República Dominicana es un país en vigilancia. No importan las leyes, el Estado actúa con identidad propia y ajeno a la mayoría. Su coste es garantía del control de los recursos  colectivos. En dichas instancias se juegan las distintas dislocaciones y crisis. Se asumen las legalidades impositivas, las racionalidades económicas, las efectividades financieras y la gestión de “la democracia”.

Está claro que bajo el sistema estatista no hay ambigüedad histórica. Su estrategia es siempre la misma, ampararse en leyes que continuamente se rediseñan para consolidar el despojo de unos y el enriquecimiento de otros. No es sorpresa para ningún grupo social del país que  tenemos un Congreso que responde a un orden social que facilita y da rienda suelta a cualquier diatriba que le apetece a un gobernante engolado y ajeno a la mayoría.

Ellos, lo de la casa grande, no se frenan por ningún código de conducta corporativa nacional o internacional. Han sido bendecidos por la santa madre iglesia y por el fenecido dictador (Balaguer).  Desde su torre sostienen un poder panóptico bajos reglas encubiertas que disciplinan a todos y a todas. Las imposiciones arbitrarias se legalizan por mayoría absoluta en las salas congresuales. No importa los discursos, el  despojo de las libertades es siempre violento.

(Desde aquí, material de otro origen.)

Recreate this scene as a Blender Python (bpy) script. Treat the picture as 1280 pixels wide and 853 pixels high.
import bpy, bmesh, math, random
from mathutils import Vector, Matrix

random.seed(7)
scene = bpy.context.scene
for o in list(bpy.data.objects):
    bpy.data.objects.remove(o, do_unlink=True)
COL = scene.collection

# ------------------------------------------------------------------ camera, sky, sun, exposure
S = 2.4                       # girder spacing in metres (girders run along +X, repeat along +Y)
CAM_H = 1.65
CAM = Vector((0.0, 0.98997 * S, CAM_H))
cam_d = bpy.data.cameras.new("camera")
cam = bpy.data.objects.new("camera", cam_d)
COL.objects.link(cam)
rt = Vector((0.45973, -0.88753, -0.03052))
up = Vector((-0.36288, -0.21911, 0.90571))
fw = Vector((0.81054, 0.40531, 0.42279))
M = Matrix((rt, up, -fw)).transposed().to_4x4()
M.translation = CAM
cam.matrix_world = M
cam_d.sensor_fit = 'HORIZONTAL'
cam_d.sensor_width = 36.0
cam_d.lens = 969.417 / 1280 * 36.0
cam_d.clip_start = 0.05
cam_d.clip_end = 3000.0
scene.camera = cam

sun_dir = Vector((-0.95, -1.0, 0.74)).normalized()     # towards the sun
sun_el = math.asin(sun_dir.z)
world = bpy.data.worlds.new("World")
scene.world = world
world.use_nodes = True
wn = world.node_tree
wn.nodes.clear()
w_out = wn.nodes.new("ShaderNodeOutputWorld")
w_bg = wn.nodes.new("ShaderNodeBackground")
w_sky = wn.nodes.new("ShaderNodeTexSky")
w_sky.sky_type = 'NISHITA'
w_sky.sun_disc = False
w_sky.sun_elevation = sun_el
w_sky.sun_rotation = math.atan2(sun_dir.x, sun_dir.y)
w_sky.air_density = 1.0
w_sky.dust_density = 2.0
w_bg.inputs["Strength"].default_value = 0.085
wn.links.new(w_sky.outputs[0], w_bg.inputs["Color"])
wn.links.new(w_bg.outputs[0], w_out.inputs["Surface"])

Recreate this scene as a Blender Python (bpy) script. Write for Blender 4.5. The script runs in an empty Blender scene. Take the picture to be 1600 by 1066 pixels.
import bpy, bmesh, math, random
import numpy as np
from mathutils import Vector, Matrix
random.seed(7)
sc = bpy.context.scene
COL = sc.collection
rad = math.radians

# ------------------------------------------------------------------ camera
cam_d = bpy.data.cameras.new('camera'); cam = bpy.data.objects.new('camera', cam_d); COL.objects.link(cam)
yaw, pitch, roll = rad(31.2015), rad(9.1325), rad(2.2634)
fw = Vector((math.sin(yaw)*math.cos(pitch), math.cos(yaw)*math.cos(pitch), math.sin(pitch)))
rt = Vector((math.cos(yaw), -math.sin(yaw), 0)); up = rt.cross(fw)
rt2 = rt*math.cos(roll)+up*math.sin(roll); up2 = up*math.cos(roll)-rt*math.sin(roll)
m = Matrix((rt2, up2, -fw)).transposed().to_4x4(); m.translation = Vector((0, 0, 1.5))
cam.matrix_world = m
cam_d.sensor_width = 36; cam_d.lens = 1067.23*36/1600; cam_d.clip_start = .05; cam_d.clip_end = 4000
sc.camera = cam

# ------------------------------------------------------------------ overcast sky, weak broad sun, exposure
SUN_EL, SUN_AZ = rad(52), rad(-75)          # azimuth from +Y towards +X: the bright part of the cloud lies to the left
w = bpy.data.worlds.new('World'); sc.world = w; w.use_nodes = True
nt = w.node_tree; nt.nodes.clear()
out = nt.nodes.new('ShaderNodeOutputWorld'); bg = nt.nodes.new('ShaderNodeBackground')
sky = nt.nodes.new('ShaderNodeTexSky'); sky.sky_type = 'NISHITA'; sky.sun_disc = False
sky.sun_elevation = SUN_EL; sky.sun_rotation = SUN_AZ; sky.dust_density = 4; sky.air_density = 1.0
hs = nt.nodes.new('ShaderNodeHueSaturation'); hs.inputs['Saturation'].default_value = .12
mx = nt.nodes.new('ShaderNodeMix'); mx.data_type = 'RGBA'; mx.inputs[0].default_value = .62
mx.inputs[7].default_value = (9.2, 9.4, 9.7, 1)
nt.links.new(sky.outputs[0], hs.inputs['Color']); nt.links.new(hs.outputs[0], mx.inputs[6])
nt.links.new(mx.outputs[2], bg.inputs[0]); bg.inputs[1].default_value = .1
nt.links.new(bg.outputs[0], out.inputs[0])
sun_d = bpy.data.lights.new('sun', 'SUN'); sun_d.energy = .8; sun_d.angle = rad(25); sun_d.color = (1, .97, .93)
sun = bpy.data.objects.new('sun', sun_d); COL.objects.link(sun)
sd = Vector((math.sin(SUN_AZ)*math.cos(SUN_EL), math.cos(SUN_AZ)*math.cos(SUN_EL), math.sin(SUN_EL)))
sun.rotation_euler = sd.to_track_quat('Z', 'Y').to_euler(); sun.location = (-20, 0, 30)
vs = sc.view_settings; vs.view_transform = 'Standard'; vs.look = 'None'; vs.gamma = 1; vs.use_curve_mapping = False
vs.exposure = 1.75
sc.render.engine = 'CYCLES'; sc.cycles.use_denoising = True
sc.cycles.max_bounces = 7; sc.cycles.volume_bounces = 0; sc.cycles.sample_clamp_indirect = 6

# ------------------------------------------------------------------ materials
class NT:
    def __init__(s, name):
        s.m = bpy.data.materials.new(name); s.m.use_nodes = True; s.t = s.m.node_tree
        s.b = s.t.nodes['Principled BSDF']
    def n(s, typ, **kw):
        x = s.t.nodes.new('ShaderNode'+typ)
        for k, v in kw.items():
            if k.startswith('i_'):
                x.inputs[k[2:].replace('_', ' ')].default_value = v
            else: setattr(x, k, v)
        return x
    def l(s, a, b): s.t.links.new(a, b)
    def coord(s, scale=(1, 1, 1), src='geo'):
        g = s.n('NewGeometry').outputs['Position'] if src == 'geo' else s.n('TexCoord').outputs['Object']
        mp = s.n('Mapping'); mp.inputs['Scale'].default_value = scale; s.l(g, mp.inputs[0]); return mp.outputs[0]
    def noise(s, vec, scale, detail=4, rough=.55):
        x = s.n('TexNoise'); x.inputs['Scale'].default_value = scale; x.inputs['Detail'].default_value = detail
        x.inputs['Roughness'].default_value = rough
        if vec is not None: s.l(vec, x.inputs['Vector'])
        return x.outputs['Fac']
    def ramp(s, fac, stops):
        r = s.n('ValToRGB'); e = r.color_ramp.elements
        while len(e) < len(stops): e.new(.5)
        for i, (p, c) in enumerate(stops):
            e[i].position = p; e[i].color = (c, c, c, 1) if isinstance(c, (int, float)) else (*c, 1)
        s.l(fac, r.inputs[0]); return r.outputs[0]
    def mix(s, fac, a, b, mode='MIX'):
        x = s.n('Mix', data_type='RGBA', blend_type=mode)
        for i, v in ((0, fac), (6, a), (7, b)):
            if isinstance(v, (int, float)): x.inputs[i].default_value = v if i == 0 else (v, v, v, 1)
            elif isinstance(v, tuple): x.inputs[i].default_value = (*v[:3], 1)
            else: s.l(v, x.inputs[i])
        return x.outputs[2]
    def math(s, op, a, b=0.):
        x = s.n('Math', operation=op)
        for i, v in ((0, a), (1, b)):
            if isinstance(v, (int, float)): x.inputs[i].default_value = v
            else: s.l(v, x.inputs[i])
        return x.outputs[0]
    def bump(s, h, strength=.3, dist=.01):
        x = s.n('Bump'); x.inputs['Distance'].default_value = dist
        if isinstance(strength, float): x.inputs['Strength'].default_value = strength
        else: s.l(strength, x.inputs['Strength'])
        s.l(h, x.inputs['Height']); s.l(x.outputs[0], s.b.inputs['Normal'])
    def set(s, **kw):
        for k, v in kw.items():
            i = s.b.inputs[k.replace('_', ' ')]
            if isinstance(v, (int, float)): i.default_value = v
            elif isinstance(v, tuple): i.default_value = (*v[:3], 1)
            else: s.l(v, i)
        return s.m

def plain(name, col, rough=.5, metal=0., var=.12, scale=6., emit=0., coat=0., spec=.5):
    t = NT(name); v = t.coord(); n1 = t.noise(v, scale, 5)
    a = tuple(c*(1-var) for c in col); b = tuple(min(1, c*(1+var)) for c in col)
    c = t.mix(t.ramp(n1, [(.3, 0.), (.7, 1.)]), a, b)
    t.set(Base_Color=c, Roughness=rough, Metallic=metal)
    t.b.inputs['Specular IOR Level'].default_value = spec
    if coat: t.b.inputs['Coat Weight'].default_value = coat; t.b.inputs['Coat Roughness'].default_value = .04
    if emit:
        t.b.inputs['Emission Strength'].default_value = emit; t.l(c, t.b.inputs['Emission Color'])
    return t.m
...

Ellos, lo de la casa grande, no se frenan por ningún código de conducta corporativa nacional o internacional. Han sido bendecidos por la santa madre iglesia y por el fenecido dictador (Balaguer)

Lo que ocurrió el 18  de octubre, no es nuevo en la sala congresual. Un elocuente senador  sometió el Proyecto de Ley sobre Violación de la Propiedad  Pública y Privada. Con dicha propuesta, anuncia que es necesaria la reprimenda para todos aquellos que irrumpan en “terrenos ajenos”.  Se pierde el derecho a la recuperación de la tierra o del lugar como referencia del estar y hacer social. Esta elegía diurna anuncia el castigo y la invisibilidad de otras representaciones colectivas, entre ellas, a los productores de alimentos.

Es una vieja historia, recurren al discurso de la propiedad y lo privado como argumento ético para frenar a “los inmigrantes” rurales u urbanos” que intentan asegurarse un techo, o a los productores que intentan recuperar la tierra para producir sus alimentos. Ellos serán  castigados por violación a la propiedad privada o pública, mientras, los supuestos representantes del pueblo se sirven de su legalidad para beneficiarse del erario público.

No hay memoria. Las luchas agraristas están en el olvido. El cuestionamiento a la colonialidad es obsoleto. Ya no recuerdan las expropiaciones de tierras públicas y privadas que hicieran ciertas  familias, hoy consideradas respetables y ricas. No hay amparo de ningún tipo, frente a estos sacrosantos representantes del orden. Ya por esto, no anuncia ni discuten el despojo histórico de la tierra, ni de la expropiación de los recursos naturales por nacionales y extranjeros.

Ni jamás discurrirán sobre las confiscaciones de las tierras comuneras. Tampoco discutirán sobre los regalos y prebendas de extensos predios públicos, que otrora hicieran gobernantes inescrupulosos, a ciertos particulares o eclesiásticos de turno.

Ya no es posible pensar que se le ocurrirá formular un proyecto de ley donde se rescate las propiedades públicas que todavía están en manos de particulares o cuestionar a los directivos del Consejo Estatal del Azúcar por entregar las tierras agropecuarias al sector turístico u otros señores del partido, entres otras banalidades.

No hay sorpresas, es una cultura represora. En este anteproyecto de ley se facultará al Ministerio Público o al Abogado del Estado para que pueda dictar medidas cautelares, en la que se incluye la realización de desalojo sin juicio previo. Cuantas artimañas para proponer penas carcelarias, pagos de multas, igual a seis salarios mínimos contra las personas que invadan una propiedad inmobiliaria privada o pública. En fin estas son nuevas trampas, disociaciones del estar y el hacer la cosa pública.